Das sieht Umweltrechtlerin Schlacke zwar ähnlich: „Die Wiederherstellungsziele sind ambitioniert, und die Umsetzung sollte nicht verzögert werden“, sagt sie, außerdem enthalte die NRL sehr konkrete Begriffsbestimmungen und „listet im Anhang einzelne Lebensraumtypen auf, die zu renaturieren sind“, so Schlacke. Im Anhang finde sich eine Beispielliste für Wieder­her­stel­lungs­maß­nahmen wie die Entfernung von Entwässerungsstrukturen für Moorböden – was für Brandenburg als Land mit zahlreichen trockengelegten Moorflächen relevant sei. Allerdings bestehe „möglicherweise Bedarf für Gesetzesänderungen im Raumordnungsrecht, um Flächen für die Renaturierung zügiger ausweisen zu können“. Außerdem müsse man überprüfen, ob die Ziele des Naturschutzgesetzes an das NRL angepasst werden müssten. Bislang sind sie nämlich stärker auf den Schutz des Status quo ausgerichtet, was einer Wiederherstellung nicht unbedingt entsprechen muss.

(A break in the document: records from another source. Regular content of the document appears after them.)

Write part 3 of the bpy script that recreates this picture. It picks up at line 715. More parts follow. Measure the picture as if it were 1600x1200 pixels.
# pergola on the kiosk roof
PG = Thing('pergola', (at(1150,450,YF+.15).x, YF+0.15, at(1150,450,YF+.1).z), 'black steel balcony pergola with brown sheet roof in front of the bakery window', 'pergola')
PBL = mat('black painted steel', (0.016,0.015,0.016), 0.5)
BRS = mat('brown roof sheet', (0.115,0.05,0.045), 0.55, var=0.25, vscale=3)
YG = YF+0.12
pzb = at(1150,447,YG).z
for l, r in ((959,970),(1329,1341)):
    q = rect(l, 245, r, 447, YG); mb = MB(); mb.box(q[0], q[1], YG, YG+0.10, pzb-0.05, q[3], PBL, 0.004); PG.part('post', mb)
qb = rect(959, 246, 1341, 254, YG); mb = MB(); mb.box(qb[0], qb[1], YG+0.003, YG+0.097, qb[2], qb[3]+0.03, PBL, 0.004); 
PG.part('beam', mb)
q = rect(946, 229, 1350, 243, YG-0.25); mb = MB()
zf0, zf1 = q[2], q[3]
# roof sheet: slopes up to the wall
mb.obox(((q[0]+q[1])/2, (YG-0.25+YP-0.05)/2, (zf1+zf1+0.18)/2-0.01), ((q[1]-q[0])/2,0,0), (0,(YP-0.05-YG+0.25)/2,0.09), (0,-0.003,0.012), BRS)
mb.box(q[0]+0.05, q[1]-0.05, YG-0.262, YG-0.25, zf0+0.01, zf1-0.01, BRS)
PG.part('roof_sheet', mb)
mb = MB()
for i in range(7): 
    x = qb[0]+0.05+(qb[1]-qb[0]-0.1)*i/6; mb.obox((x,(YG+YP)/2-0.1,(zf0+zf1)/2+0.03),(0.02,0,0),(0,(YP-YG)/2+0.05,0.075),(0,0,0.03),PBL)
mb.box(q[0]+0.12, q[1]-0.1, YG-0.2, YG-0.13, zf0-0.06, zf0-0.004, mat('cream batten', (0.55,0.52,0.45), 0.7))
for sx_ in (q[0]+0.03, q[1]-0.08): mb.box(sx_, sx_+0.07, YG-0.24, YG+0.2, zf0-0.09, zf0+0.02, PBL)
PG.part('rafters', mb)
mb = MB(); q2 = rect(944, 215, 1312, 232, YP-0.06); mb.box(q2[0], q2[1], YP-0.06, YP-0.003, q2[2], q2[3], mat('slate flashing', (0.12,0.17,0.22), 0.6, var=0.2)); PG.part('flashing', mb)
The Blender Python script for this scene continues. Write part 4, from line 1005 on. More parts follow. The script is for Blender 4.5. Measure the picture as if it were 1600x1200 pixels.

Das Naturschutzgesetz neu zu fassen, ist also ein Thema für die oder den nächs­te:n Um­welt­mi­nis­te­r:in. Die größere Herausforderung wird sein, die Gelder für das „Aktionsprogramm Natürlicher Klimaschutz“ (ANK) zu verteidigen, welche Umweltministerin Steffi Lemke (Grüne) zäh durch alle Haushaltsverhandlungen der Ampel gerettet hat. Bislang hat das BMUV in seinem Rahmen „rund 1,2 Milliarden Euro eingesetzt und für die Folgejahre gebunden, mehr als 9.000 Projekte sind bewilligt“, so das Ministerium. Die Projekte verbinden Natur- mit Klimaschutz, etwa durch die Renaturierung von Auen oder dem Erhalt von Wildnisgebieten. Insgesamt sind für das ANK bis 2028 rund 3,5 Milliarden Euro vorgesehen. Eine neue Bundesregierung könnte die zwar einkassieren. „Wir gehen jedoch fest davon aus, dass das ANK auch in der kommenden Legislaturperiode weitergeführt wird“, heißt es aus dem Ministerium. Schließlich entspreche es den inter­na­tio­na­len Verpflichtungen, die sich auch aus der CBD ergeben.